The White Review presents two evenings of contemporary poetry and performance at the Fondation Louis Vuitton, Paris, on 13 and 14 November.
Invited to participate in the Poésie Now! programme curated by Jérôme Game as part of the museum’s inaugural celebrations, The White Review is excited to host two events on consecutive nights.
Thursday 13 November, 6pm: Performances by Andrea Brady and Keston Sutherland.
Friday 14 November, 6pm: Performances by Ed Atkins and Eugene Ostashevsky.
Both events take place in Gallery 2 at the Fondation Louis Vuitton. For tickets and further information please visit the FLV website.
ED ATKINS (b. 1982) has exhibited internationally, including recent solo exhibitions at Kunsthalle Zurich (2014); Temple Bar Gallery, Dublin (2013); MoMA PS1, New York (2013); Chisenhale Gallery, London (2012); Bonner Kunstverein, Bonn (2012); Tate Britain, London (2011); Transmission, Glasgow (2010); and Wysing Arts Centre, Cambridge (2010). Atkins’ ‘Even Pricks’, appeared in The White Review No. 9.
ANDREA BRADY’s books of poetry include Vacation of a Lifetime (Salt, 2001), Mutability: scripts for infancy (Seagull, 2012), Cut from the Rushes (Reality Street, 2013) and Dompteuse (Bookthug, 2014). She runs the Centre for Poetry at Queen Mary’s University, London, is director of the Archive of the Now (www.archiveofthenow.org) and co-publisher of Barque Press (www.barquepress.com).

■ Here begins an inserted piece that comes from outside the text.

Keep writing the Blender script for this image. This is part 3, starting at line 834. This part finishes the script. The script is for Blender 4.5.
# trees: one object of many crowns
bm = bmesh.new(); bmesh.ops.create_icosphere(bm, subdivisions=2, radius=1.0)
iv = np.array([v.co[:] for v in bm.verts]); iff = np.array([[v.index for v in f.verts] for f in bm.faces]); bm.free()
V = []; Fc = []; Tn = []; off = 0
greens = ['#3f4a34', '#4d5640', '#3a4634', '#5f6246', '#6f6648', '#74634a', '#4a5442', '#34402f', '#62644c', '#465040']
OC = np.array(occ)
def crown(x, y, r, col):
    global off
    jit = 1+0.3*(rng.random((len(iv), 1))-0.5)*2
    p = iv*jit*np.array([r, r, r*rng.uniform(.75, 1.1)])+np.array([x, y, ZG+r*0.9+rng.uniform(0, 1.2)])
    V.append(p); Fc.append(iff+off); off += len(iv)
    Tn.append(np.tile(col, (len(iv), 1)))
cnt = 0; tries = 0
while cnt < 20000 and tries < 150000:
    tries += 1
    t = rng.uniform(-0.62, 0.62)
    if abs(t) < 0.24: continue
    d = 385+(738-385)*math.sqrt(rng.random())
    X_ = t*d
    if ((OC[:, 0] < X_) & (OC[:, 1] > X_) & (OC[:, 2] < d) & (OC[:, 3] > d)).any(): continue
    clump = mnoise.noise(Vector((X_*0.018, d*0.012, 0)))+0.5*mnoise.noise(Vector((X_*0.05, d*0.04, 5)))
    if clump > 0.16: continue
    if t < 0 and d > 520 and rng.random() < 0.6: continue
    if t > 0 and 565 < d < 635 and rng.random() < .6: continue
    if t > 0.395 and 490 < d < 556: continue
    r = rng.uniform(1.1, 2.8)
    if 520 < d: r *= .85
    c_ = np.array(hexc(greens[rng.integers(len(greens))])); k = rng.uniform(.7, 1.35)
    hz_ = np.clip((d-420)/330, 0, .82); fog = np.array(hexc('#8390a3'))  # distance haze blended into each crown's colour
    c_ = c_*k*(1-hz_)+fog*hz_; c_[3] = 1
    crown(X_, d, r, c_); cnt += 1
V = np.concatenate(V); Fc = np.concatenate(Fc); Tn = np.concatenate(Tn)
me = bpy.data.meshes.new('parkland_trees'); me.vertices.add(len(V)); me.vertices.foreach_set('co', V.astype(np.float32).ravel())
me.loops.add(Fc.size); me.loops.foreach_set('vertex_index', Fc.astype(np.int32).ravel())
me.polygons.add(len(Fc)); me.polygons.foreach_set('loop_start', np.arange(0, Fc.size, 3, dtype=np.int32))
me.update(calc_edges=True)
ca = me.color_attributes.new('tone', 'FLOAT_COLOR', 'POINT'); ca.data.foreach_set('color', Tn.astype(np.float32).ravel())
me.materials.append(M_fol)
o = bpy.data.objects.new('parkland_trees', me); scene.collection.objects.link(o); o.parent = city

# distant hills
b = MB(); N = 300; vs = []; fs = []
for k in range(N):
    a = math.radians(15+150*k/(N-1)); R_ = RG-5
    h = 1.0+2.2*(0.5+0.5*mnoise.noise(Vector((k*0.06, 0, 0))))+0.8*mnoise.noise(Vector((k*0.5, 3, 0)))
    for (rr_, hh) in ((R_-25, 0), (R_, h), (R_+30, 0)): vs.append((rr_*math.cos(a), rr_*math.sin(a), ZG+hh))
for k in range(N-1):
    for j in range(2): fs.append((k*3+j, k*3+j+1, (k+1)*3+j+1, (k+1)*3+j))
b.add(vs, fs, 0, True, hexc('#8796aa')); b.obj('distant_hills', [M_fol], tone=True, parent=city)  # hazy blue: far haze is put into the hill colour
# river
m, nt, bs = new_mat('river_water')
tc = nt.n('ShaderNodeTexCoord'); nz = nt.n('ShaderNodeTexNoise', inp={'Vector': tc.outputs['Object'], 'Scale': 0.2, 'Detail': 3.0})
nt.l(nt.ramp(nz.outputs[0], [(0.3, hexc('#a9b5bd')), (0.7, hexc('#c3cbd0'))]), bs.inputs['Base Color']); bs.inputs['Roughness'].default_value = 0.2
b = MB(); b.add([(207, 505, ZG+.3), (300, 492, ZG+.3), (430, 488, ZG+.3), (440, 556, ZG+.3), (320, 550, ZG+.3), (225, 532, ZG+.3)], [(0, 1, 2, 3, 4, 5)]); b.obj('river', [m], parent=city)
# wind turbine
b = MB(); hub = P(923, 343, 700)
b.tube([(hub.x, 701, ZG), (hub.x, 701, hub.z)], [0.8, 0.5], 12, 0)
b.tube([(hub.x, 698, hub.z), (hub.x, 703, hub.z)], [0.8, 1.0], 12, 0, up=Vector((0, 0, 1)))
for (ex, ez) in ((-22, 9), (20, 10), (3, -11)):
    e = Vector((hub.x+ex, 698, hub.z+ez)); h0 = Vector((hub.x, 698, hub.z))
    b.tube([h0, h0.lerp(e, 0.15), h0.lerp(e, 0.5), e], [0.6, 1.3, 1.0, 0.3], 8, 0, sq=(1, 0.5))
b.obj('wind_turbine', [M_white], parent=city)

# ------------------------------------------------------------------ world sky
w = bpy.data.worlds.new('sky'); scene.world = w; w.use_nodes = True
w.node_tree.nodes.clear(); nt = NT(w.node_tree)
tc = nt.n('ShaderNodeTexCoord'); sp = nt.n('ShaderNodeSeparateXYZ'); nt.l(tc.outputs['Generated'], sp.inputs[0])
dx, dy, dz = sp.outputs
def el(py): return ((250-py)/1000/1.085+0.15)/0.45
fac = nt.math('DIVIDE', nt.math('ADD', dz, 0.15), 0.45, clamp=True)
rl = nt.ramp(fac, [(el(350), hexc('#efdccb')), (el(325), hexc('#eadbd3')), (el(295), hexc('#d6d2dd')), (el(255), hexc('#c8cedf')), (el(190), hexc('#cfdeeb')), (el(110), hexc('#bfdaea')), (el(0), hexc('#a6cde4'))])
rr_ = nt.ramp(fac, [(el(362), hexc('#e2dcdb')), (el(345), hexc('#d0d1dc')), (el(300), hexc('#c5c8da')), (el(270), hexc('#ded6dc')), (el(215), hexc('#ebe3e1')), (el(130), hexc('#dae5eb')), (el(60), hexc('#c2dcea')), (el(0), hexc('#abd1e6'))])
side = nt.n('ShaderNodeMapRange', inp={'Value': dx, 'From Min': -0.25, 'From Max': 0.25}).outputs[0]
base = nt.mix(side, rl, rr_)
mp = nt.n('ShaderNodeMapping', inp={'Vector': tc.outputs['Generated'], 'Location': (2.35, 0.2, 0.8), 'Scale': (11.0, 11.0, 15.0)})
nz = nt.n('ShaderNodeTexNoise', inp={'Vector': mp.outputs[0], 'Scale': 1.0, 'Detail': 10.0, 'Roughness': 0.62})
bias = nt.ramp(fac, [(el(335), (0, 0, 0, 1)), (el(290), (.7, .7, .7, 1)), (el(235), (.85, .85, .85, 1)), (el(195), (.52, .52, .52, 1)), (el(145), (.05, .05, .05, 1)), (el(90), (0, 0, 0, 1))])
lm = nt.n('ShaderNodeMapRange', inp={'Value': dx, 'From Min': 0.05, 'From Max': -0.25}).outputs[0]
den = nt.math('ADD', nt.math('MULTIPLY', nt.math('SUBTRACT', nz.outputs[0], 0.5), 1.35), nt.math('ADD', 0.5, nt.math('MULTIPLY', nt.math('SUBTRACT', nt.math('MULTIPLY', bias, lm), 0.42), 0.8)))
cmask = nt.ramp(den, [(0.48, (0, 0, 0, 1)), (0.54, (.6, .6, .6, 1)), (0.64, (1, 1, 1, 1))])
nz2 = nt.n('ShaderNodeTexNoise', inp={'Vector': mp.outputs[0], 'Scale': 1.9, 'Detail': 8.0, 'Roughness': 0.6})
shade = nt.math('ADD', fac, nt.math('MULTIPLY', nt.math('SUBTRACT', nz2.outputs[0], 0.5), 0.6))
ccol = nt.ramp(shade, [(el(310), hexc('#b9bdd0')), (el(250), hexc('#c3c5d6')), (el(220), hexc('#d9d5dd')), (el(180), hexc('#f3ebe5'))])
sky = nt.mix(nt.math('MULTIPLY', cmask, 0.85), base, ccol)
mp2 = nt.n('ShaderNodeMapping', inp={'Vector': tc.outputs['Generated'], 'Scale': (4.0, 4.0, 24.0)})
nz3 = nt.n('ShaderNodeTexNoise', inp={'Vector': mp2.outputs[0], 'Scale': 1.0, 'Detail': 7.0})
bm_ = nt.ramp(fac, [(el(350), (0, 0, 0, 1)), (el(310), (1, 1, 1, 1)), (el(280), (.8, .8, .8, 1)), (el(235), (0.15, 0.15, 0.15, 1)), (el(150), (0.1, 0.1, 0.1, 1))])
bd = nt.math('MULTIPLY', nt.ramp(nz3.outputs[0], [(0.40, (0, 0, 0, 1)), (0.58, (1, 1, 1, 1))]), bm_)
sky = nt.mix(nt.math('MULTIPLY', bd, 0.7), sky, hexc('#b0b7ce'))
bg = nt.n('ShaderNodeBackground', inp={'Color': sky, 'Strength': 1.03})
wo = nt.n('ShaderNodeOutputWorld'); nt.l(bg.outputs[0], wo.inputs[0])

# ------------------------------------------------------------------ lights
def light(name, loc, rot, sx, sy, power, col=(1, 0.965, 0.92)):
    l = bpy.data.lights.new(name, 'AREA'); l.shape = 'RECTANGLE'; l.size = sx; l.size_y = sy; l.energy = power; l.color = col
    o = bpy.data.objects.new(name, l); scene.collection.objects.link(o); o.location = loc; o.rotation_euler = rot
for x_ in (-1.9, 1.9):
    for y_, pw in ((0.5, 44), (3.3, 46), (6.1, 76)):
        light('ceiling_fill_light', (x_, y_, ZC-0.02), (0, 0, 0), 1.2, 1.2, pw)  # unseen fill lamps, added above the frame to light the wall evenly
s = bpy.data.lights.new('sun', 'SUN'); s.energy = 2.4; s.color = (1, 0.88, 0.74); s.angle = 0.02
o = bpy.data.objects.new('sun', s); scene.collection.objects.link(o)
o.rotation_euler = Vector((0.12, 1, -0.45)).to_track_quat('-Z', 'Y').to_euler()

EUGENE OSTASHEVSKY is a Russian-American poet and translator currently living in Paris and Berlin. As a poet, he has published The Life and Opinions of DJ Spinoza, as well as other books and chapbooks, with Ugly Duckling Presse. His current project, The Pirate Who Does Not Know the Value of Pi, tells of the relationship between a pirate and a parrot. He is the winner of the DAAD Berliner Künslerprogramm, the Best Translated Book Award, and other prizes.
KESTON SUTHERLAND is the author of The Odes to TL61P, Stupefaction: a radical anatomy of phantoms, The Stats on Infinity, Stress Position, Hot White Andy, Neocosis, Antifreeze and other books, and of many essays about poetry, society and politics. He lives and works in Brighton, UK.